Su questo solco la diffrazione temporale, teorizzato per altri versi da Karen Barad, è un dispositivo che decostruisce anche la forma del Bildungsroman, unendolo al racconto di un divenire soggetto che è relazionale, a due, come testimonia il dispositivo narrativo dell’amicizia femminile (altro luogo impensato dalla cultura patriarcale, che in L’amica geniale torna come occasione creativa), modellato, per certi versi, sulle pratiche femministe dell’inconscio e dell’autocoscienza.

Infine la “fantasia di autofiction”, dispositivo narrativo che costituisce una incredibile novità, a mio avviso, nel panorama del Global Novel, poiché unisce racconto autobiografico, narrazione finzionale e discorso meta-narrativo, decostruendo e mettendo in crisi le dicotomie realtà/finzione e vero/falso.
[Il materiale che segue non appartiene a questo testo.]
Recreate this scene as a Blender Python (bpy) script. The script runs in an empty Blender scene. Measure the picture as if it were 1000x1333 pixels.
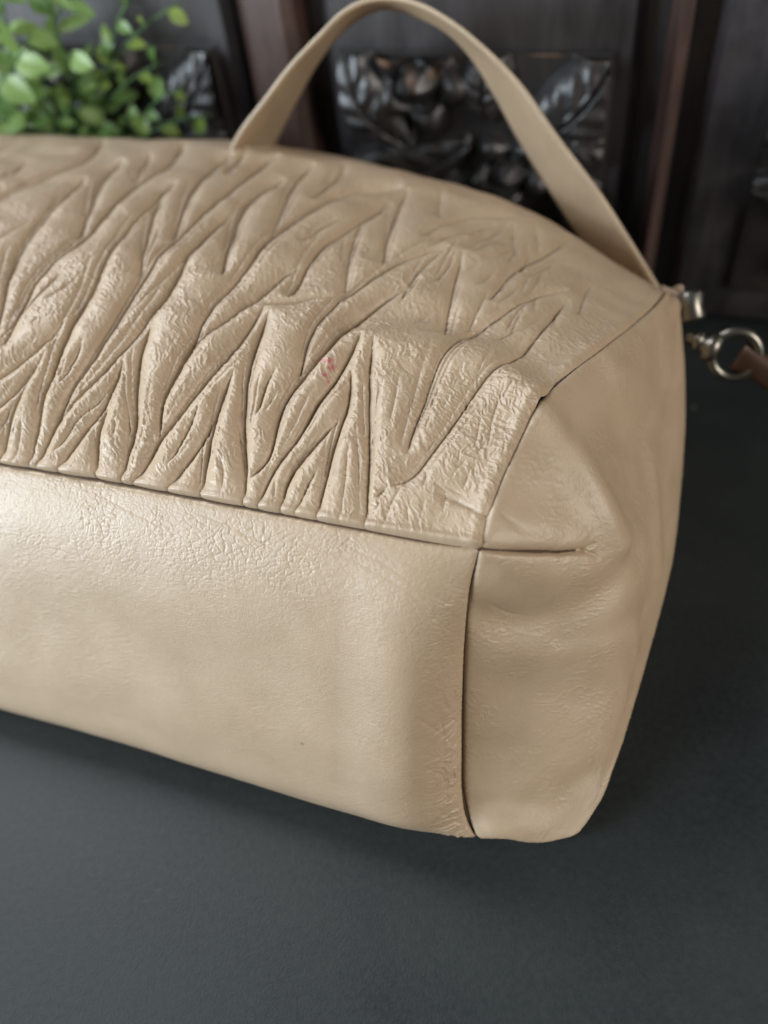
import bpy, math, random
import numpy as np
from mathutils import Vector, Matrix, kdtree

sc = bpy.context.scene
rng = np.random.default_rng(7)
random.seed(7)

# ------------------------------------------------------------------ camera
F_PX = 1100.0                      # focal length in photograph pixels (1000 x 1333)
PITCH, ROLL, CAM_H = math.radians(48), math.radians(8), 0.30
CAM = np.array([0, 0, CAM_H])
FWD = np.array([0, math.cos(PITCH), -math.sin(PITCH)])
_r0 = np.array([1.0, 0, 0]); _u0 = np.array([0, math.sin(PITCH), math.cos(PITCH)])
RGT = math.cos(ROLL) * _r0 - math.sin(ROLL) * _u0
UPV = math.cos(ROLL) * _u0 + math.sin(ROLL) * _r0
cd = bpy.data.cameras.new('camera')
cam = bpy.data.objects.new('camera', cd); sc.collection.objects.link(cam)
cam.matrix_world = Matrix(((RGT[0], UPV[0], -FWD[0], CAM[0]), (RGT[1], UPV[1], -FWD[1], CAM[1]),
                           (RGT[2], UPV[2], -FWD[2], CAM[2]), (0, 0, 0, 1)))
cd.sensor_fit = 'VERTICAL'; cd.sensor_height = 36.0; cd.lens = 36.0 * F_PX / 1333.0
cd.clip_start = 0.01; cd.clip_end = 50
cd.dof.use_dof = True; cd.dof.focus_distance = 0.270; cd.dof.aperture_fstop = 4.3; cd.dof.aperture_blades = 0
sc.camera = cam

# ------------------------------------------------------------------ light
world = bpy.data.worlds.new('World'); sc.world = world; world.use_nodes = True
bg = world.node_tree.nodes['Background']
bg.inputs['Color'].default_value = (1.0, 0.95, 0.88, 1); bg.inputs['Strength'].default_value = 0.11

def area(name, loc, target, sx, sy, power, col):
    l = bpy.data.lights.new(name, 'AREA'); l.shape = 'RECTANGLE'; l.size = sx; l.size_y = sy
    l.energy = power; l.color = col
    o = bpy.data.objects.new(name, l); sc.collection.objects.link(o)
    o.location = loc
    o.rotation_euler = (Vector(target) - Vector(loc)).to_track_quat('-Z', 'Y').to_euler()
    return o
def lamp(name, d, dist, sx, sy, power, col):
    d = np.array(d) / np.linalg.norm(d) * dist; c = np.array((0, .22, .08))
    return area(name, tuple(c + d), tuple(c), sx, sy, power, col)
lamp('window_light', (-.97, -.2, .17), 1.4, .5, .6, 19, (0.86, 0.94, 1.0))           # low window on the left
lamp('front_sheen_light', (-.84, -.31, .42), 1.4, .42, .48, 10, (0.78, 0.90, 1.0))  # second lamp added for the cool sheen on the base panel
lamp('high_fill_light', (-.5, .5, .7), 1.4, .42, .55, 15, (0.95, 0.97, 1.0))  # unseen fill lamp added high at the back left to brighten the pleats
lamp('warm_fill_light', (.70, -.58, .40), 1.4, .5, .65, 13, (1.0, 0.92, 0.82))              # unseen warm fill added at the front right for the gusset

vs = sc.view_settings
vs.view_transform = 'Standard'; vs.look = 'None'; vs.exposure = 0.0; vs.gamma = 1.0
try: vs.use_curve_mapping = False
except Exception: pass
sc.render.engine = 'CYCLES'
sc.cycles.use_denoising = True
try: sc.cycles.denoiser = 'OPENIMAGEDENOISE'
except Exception: pass
sc.cycles.max_bounces = 6

# ------------------------------------------------------------------ helpers: space
def ray(x, y): return FWD + (x - 500) / F_PX * RGT - (y - 666.5) / F_PX * UPV
def at_z(x, y, z):
    d = ray(x, y); return CAM + d * ((z - CAM_H) / d[2])
def project(P):
    q = P - CAM; w = q @ FWD
    return np.stack([500 + F_PX * (q @ RGT) / w, 666.5 - F_PX * (q @ UPV) / w], -1)
_a = math.radians(-23.3)
XB = np.array([math.cos(_a), math.sin(_a), 0]); YB = np.array([-math.sin(_a), math.cos(_a), 0]); ZB = np.array([0, 0, 1.0])
_p = at_z(625, 715, .108); ORG = np.array([_p[0], _p[1], 0])          # bag frame: below the front right corner of the base
def bag(x, y, z): return ORG + XB * x + YB * y + ZB * z
def at_depth(px, py, y):
    d = ray(px, py); t = ((ORG + YB * y - CAM) @ YB) / (d @ YB); return CAM + d * t

# ------------------------------------------------------------------ helpers: curves and surfaces
def hermite(K, V, t):
    """Catmull-Rom through values V[k,...] at knots K, sampled at t"""
    K = np.asarray(K, float); V = np.asarray(V, float); t = np.asarray(t, float)
    n = len(K); M = np.empty_like(V)
    dK = np.diff(K).reshape((-1,) + (1,) * (V.ndim - 1)); D = np.diff(V, axis=0) / dK
    M[0] = D[0]; M[-1] = D[-1]
    if n > 2: M[1:-1] = (D[:-1] * dK[1:] + D[1:] * dK[:-1]) / (dK[:-1] + dK[1:])
    i = np.clip(np.searchsorted(K, t, side='right') - 1, 0, n - 2)
    h = (K[i + 1] - K[i]); s = (t - K[i]) / h
    sh = (-1,) + (1,) * (V.ndim - 1); s = s.reshape(sh); h = h.reshape(sh)
    return ((2*s**3 - 3*s**2 + 1) * V[i] + (s**3 - 2*s**2 + s) * h * M[i] + (-2*s**3 + 3*s**2) * V[i+1] + (s**3 - s**2) * h * M[i+1])
def chord(P):
    P = np.asarray(P, float); return np.concatenate([[0], np.cumsum(np.linalg.norm(np.diff(P, axis=0), axis=1))])
def curve(P, n=200):
    K = chord(P); c = hermite(K, P, np.linspace(0, K[-1], n * 3)); L = chord(c); t = np.linspace(0, L[-1], n)
    return np.stack([np.interp(t, L, c[:, k]) for k in range(c.shape[1])], -1)
def at_frac(C, f):
    L = chord(C); t = np.asarray(f) * L[-1]
    return np.stack([np.interp(t, L, C[:, k]) for k in range(3)], -1)
def tensor(ctrl, ku, kv, su, sv):
    a = hermite(kv, ctrl, sv)                       # [Nv, nu, 3]
    return hermite(ku, a.transpose(1, 0, 2), su).transpose(1, 0, 2)
def grid_normals(G):
    du = np.gradient(G, axis=1); dv = np.gradient(G, axis=0)
    n = np.cross(du, dv); return n / np.maximum(np.linalg.norm(n, axis=-1, keepdims=True), 1e-12)
def poly_dist(P, poly, reach, N=None):
    """distance from points P to a 3D polyline; returns (index, distance, fraction, side)"""
    lo = poly.min(0) - reach; hi = poly.max(0) + reach
    idx = np.nonzero((P[:, 0] > lo[0]) & (P[:, 0] < hi[0]))[0]
    for k in (1, 2):
        c_ = P[idx, k]; idx = idx[(c_ > lo[k]) & (c_ < hi[k])]
    Q = P[idx]; best = np.full(len(idx), 1e9); fr = np.zeros(len(idx)); side = np.zeros(len(idx))
    L = chord(poly); tot = L[-1]; n = len(poly) - 1; step = 6
    for c0 in range(0, n, step):
        c1 = min(n, c0 + step); pp = poly[c0:c1 + 1]
        sub = np.nonzero(np.all((Q > pp.min(0) - reach) & (Q < pp.max(0) + reach), axis=1))[0]
        if not len(sub): continue
        q = Q[sub]; bb = best[sub]; ff = fr[sub]; ss = side[sub]
        for k in range(c0, c1):
            a, b = poly[k], poly[k + 1]; ab = b - a; l2 = ab @ ab
            if l2 < 1e-14: continue
            s = np.clip((q - a) @ ab / l2, 0, 1); r = q - (a + s[:, None] * ab); d = np.einsum('ij,ij->i', r, r)
            m = d < bb
            bb[m] = d[m]; ff[m] = (L[k] + s[m] * (L[k+1] - L[k])) / tot
            if N is not None: ss[m] = np.einsum('ij,ij->i', np.cross(ab, r[m]), N[idx[sub[m]]])
        best[sub] = bb; fr[sub] = ff; side[sub] = ss
    g = best < 1e8
    return idx[g], np.sqrt(best[g]), fr[g], side[g]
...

Grazie all’ultimo libro della tetralogia, Storia della bambina perduta, lettrici e lettori sono catturati all’interno della trama finzionale, sentendosi in qualche modo spronati a interrogarsi sul senso generale di ciò che hanno letto, su come la voce che hanno seguito fino a quel momento abbia ordinato la realtà a proprio modo, uno tra tanti possibili, e su cosa di vero c’è in questa narrazione geniale e popolare al di là della verifica fattuale sulle singolari esperienze dell’autore empirico.

Isabella Pinto è ricercatrice indipendente, dramaturg e attivista. Nel 2019 ha ottenuto un Ph.D. European Label in Studi Comparati presso l’Università degli Studi di Roma Tor Vergata. Collabora con riviste culturali e scientifiche tra cui «DWF», «Testo & Senso», «L’ospite ingrato», «Leggendaria» e «Narrative – The Ohio State University Press». Dal 2017 è coordinatrice del Master in Studi e Politiche di Genere dell’Università degli Studi di Roma Tre. Nel 2018 ha co-curato i volumi Women Out of Joint. Dopo Hegel, su cosa sputiamo?, La Galleria Nazionale e Bodymetrics. La misura dei corpi. Quaderno Tre: crisi, conflitto, alternativa, IAPh-Italia. Nel 2020 è stato pubblicato il suo primo volume monografico Elena Ferrante. Poetiche e politiche della soggettività, Mimesis Edizioni.